#### DATA PROVIDED
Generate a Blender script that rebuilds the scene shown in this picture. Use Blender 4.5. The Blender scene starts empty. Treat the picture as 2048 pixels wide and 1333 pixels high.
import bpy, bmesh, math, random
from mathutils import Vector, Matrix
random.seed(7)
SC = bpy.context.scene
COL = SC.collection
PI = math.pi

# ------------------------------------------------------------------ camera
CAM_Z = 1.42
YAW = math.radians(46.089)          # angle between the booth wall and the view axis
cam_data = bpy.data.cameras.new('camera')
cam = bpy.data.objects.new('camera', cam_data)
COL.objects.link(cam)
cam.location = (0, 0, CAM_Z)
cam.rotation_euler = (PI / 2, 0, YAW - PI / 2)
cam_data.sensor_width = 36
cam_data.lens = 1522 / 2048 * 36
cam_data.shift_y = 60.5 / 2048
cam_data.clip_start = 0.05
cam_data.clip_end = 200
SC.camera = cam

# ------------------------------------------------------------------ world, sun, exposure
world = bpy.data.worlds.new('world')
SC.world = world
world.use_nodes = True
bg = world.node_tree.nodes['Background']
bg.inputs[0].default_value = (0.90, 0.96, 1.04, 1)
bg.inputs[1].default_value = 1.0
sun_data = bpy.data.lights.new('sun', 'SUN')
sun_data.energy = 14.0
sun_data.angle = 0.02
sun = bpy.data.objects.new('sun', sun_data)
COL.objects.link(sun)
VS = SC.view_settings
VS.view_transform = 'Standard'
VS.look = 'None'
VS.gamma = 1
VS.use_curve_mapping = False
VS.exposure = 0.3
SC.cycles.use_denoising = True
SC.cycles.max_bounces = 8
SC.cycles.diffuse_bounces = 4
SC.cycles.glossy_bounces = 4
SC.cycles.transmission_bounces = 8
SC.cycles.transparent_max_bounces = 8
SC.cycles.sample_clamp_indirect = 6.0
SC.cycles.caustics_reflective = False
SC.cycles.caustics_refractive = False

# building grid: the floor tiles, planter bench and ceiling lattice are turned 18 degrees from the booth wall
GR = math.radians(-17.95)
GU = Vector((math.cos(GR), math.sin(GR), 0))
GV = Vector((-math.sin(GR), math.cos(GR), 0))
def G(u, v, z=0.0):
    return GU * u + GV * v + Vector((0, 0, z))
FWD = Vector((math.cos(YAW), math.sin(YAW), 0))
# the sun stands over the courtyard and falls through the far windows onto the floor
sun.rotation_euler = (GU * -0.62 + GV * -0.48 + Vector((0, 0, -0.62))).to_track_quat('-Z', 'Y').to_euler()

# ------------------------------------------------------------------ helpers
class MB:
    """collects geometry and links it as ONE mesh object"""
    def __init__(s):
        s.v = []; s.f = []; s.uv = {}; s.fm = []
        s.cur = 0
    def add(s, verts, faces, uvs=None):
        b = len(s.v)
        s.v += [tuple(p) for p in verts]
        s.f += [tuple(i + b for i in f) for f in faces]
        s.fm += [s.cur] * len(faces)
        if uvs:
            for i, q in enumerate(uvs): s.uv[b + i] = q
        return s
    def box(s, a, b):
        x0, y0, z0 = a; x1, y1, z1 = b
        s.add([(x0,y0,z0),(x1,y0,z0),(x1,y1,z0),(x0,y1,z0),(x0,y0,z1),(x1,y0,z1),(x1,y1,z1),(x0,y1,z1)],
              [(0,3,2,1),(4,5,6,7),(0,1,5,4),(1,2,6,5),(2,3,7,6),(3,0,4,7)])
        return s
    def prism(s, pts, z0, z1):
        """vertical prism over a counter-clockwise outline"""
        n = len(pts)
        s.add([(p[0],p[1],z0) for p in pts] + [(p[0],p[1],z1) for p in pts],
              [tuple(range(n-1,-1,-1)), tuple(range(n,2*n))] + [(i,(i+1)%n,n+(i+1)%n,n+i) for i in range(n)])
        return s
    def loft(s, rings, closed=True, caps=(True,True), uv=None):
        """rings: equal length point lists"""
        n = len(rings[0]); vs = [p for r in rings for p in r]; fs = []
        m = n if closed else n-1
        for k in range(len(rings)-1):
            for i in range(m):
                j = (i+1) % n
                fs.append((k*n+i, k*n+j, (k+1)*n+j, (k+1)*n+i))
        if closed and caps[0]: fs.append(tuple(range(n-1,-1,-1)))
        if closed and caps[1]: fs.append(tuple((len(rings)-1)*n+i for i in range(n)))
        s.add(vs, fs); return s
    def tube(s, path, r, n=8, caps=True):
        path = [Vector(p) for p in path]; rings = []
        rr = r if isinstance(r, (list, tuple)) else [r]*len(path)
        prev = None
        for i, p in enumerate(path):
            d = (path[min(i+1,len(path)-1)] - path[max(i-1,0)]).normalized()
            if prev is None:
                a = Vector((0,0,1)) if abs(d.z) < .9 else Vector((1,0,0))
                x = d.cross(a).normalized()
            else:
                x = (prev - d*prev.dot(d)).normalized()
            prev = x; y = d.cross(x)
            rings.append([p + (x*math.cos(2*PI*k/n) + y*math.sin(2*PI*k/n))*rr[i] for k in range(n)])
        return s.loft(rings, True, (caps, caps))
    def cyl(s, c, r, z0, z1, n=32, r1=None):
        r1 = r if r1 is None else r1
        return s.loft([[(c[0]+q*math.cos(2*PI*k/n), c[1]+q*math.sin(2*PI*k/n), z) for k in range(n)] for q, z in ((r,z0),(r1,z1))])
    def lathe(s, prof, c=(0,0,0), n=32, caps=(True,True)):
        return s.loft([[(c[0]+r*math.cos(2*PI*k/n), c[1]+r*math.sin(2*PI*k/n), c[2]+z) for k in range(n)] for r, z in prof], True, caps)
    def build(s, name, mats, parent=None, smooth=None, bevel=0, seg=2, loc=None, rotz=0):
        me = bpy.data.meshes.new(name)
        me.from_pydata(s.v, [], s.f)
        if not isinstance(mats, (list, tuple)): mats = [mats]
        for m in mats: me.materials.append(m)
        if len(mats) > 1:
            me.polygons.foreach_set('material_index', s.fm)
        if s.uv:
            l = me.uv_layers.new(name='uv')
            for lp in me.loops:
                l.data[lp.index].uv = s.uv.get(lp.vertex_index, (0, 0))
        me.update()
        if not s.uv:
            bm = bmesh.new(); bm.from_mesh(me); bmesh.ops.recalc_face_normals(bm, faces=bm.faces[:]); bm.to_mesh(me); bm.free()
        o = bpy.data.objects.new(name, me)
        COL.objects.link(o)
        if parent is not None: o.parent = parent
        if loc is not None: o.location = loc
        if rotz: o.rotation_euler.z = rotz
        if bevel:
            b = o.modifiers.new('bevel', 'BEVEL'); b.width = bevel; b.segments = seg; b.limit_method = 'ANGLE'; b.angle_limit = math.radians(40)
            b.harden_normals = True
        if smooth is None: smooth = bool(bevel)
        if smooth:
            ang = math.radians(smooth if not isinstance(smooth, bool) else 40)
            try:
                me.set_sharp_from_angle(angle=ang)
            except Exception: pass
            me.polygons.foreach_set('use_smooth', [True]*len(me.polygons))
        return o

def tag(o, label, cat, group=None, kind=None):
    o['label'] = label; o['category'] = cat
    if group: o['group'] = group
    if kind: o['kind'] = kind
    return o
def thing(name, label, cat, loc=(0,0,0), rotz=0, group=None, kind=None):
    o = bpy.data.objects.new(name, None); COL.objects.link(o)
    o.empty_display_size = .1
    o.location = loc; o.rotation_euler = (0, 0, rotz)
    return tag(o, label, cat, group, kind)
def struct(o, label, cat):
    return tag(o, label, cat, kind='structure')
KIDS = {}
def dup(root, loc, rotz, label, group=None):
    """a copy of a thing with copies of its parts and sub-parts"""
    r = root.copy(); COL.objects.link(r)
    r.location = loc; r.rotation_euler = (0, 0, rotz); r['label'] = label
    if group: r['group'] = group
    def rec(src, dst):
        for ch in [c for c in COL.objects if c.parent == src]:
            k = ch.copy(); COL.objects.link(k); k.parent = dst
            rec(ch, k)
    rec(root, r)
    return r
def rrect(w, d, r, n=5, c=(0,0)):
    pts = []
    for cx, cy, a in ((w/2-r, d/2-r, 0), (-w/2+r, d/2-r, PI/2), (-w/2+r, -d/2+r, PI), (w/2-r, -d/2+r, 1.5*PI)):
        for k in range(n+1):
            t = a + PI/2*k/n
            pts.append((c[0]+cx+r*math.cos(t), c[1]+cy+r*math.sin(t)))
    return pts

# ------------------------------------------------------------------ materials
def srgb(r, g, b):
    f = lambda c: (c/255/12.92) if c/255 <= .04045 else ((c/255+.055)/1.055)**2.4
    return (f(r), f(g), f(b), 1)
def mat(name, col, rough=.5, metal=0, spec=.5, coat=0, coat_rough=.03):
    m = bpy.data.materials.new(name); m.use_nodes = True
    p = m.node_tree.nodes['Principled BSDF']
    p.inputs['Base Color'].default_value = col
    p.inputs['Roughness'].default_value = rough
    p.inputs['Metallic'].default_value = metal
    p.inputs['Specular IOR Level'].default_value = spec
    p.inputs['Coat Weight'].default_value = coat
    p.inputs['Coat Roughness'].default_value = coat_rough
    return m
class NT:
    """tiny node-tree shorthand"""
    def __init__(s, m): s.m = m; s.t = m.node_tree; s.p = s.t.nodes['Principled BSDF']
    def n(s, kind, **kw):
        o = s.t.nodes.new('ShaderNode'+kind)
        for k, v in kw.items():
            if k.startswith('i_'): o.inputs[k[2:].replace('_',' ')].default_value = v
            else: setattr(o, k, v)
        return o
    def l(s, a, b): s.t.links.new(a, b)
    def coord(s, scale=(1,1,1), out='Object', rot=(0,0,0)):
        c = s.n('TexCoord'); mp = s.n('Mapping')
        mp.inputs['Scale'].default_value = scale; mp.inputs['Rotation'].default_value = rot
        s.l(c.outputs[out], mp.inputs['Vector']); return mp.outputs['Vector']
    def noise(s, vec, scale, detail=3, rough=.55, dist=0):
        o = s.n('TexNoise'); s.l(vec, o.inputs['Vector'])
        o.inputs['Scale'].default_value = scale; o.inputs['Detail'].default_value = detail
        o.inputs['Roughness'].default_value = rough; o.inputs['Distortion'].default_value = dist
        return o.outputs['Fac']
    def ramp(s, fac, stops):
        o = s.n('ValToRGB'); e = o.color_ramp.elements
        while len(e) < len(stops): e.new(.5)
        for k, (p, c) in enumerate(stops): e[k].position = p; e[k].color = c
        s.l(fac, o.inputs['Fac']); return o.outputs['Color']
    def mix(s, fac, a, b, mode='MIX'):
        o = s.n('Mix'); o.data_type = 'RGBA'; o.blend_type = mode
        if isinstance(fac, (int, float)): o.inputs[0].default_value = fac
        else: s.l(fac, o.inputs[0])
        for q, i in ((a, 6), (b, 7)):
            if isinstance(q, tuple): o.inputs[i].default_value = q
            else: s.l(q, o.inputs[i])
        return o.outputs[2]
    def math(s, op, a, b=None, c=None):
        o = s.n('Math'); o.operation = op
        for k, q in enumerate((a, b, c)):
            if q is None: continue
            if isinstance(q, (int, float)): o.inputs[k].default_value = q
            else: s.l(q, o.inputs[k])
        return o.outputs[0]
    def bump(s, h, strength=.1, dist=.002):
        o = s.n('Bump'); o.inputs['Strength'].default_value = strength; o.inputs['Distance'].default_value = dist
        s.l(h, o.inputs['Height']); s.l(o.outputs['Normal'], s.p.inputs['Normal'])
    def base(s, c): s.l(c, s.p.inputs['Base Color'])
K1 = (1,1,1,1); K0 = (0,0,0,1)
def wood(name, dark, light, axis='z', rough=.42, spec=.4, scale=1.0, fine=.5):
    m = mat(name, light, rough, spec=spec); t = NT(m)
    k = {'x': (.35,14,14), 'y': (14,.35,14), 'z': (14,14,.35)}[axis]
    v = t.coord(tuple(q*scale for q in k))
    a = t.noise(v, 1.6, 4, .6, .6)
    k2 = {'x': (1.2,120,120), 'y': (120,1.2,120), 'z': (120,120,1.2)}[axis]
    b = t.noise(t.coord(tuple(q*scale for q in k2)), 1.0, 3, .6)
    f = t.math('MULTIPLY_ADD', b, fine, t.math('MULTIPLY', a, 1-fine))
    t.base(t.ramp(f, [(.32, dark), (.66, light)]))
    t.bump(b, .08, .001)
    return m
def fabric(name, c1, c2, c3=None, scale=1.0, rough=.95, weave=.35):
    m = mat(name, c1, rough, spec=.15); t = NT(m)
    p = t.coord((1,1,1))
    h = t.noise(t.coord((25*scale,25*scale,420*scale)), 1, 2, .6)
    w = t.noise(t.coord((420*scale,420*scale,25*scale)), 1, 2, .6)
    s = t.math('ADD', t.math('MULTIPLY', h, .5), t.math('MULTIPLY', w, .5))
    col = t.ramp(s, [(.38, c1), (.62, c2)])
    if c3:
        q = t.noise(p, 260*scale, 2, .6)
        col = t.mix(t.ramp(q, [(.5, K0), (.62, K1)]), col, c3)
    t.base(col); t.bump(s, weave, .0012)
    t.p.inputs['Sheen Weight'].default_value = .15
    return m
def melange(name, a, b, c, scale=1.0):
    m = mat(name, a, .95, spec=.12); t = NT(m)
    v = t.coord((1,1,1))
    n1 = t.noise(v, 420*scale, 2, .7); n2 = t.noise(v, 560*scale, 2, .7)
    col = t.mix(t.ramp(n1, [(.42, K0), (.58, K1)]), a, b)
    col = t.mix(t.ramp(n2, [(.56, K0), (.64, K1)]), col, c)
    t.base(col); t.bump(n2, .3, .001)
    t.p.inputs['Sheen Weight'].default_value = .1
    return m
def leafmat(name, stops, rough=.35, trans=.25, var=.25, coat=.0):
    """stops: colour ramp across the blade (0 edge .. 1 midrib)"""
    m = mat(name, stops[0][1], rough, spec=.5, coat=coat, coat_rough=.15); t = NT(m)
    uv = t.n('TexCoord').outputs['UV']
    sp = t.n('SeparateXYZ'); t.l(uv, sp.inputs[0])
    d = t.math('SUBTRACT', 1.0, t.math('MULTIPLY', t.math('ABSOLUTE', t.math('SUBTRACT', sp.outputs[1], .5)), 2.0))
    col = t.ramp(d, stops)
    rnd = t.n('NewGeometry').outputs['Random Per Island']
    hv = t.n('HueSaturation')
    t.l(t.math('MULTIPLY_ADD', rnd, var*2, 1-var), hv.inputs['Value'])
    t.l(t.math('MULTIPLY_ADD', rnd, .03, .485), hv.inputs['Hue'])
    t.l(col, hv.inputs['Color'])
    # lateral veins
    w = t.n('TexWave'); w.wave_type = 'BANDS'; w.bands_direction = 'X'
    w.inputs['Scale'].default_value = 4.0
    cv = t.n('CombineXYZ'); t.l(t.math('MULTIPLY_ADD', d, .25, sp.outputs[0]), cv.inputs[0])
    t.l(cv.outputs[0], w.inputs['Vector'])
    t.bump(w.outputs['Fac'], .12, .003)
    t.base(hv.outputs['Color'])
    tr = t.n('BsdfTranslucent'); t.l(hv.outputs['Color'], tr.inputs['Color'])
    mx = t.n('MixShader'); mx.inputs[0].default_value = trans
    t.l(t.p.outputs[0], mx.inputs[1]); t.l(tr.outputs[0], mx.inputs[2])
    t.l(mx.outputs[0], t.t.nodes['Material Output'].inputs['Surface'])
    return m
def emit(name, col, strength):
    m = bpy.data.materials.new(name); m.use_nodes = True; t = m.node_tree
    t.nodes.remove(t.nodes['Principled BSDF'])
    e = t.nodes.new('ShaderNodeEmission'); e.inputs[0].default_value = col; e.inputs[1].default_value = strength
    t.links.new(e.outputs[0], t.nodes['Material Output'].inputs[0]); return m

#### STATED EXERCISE
Return the opening line of the data and every line after it through the line containing "PI = math.pi", please, exactly as written and with nothing added.

#### EXERCISE OUTPUT
Generate a Blender script that rebuilds the scene shown in this picture. Use Blender 4.5. The Blender scene starts empty. Treat the picture as 2048 pixels wide and 1333 pixels high.
import bpy, bmesh, math, random
from mathutils import Vector, Matrix
random.seed(7)
SC = bpy.context.scene
COL = SC.collection
PI = math.pi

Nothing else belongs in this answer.